======== INFORMATION SUPPLIED

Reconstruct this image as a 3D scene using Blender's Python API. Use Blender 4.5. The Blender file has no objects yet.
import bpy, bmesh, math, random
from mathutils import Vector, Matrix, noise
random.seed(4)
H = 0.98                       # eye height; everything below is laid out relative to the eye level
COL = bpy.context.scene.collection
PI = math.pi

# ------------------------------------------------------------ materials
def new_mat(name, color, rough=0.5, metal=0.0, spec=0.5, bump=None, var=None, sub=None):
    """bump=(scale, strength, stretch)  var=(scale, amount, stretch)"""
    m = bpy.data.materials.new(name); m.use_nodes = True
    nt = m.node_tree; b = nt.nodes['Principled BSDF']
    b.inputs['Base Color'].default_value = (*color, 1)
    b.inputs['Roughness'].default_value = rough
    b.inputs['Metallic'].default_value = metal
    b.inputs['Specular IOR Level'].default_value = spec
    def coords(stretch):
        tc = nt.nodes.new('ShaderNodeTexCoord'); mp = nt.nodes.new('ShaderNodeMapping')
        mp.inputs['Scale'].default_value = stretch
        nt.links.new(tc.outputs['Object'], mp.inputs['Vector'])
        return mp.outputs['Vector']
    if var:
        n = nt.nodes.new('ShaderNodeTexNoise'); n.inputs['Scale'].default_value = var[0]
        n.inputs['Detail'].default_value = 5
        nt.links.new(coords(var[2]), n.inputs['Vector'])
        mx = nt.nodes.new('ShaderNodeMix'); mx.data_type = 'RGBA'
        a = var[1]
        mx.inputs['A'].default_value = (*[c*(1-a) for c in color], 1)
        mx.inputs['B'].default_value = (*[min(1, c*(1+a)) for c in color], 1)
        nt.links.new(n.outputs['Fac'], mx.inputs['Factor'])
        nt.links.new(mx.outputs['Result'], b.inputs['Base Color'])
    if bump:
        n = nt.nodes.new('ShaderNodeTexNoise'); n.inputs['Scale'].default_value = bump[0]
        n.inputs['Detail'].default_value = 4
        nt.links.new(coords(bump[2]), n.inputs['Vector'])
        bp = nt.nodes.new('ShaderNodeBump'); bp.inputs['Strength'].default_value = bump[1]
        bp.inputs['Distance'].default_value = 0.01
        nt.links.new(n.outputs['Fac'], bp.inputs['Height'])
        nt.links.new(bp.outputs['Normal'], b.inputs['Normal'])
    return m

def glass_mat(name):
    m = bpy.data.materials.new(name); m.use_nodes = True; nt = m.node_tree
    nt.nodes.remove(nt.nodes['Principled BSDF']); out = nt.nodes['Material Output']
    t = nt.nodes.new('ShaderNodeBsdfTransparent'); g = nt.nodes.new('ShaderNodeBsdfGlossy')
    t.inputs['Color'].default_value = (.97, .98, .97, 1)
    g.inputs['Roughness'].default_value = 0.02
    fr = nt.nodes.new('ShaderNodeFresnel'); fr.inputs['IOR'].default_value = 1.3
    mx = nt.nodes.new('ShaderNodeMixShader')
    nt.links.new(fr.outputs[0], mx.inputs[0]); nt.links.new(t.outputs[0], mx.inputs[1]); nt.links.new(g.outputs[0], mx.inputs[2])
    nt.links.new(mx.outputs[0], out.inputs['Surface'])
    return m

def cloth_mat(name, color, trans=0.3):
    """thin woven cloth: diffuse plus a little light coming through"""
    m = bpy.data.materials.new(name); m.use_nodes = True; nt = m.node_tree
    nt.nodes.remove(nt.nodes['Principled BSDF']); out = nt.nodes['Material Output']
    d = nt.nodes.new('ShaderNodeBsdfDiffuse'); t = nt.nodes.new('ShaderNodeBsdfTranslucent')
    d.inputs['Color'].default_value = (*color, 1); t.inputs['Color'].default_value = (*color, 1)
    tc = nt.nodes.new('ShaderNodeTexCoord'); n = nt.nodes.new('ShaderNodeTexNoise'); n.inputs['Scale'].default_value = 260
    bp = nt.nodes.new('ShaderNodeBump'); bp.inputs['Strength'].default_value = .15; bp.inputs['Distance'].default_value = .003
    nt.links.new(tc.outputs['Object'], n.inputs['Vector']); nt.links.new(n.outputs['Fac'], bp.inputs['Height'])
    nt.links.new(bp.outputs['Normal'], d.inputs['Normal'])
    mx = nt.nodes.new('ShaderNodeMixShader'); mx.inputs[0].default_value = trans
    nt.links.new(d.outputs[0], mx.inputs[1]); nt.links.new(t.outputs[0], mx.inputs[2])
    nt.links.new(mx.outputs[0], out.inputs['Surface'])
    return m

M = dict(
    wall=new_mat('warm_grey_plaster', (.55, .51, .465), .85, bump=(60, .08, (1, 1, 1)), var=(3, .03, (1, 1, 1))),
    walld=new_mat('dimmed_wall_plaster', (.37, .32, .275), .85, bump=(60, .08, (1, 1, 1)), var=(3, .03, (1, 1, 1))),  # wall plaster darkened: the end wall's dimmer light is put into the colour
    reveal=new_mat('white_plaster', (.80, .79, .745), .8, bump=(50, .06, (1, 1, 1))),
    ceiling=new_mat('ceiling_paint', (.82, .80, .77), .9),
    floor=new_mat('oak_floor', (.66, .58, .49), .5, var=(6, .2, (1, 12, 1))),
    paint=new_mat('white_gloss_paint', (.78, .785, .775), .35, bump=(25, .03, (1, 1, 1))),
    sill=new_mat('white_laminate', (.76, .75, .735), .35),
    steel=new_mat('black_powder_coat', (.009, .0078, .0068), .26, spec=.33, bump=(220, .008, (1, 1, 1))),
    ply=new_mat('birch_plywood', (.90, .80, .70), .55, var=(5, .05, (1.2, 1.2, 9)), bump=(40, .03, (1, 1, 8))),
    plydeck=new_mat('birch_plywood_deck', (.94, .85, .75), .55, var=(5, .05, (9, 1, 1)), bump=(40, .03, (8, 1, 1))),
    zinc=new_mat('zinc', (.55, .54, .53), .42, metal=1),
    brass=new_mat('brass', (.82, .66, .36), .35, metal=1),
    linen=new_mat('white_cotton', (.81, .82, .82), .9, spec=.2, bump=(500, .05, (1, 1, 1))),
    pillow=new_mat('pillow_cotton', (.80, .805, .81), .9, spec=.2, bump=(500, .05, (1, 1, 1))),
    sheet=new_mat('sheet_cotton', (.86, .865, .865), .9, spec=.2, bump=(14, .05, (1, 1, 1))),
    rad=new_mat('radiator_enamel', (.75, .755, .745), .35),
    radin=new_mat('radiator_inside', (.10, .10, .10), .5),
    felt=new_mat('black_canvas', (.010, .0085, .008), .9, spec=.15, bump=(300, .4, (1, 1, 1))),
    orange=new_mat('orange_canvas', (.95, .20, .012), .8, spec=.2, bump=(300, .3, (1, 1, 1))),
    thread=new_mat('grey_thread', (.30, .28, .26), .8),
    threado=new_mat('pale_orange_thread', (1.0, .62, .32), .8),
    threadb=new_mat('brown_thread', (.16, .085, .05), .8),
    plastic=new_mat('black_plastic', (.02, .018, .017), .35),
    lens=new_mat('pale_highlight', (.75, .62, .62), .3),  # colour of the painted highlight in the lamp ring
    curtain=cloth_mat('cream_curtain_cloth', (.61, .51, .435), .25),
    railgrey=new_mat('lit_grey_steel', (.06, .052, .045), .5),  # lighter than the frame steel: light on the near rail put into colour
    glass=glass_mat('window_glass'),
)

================

▸ SHORT EXERCISE:
Beginning at the top of the data, please return every line until and including the line containing "PI = math.pi", copied exactly, and nothing past it.

▸ RESULT:
Reconstruct this image as a 3D scene using Blender's Python API. Use Blender 4.5. The Blender file has no objects yet.
import bpy, bmesh, math, random
from mathutils import Vector, Matrix, noise
random.seed(4)
H = 0.98                       # eye height; everything below is laid out relative to the eye level
COL = bpy.context.scene.collection
PI = math.pi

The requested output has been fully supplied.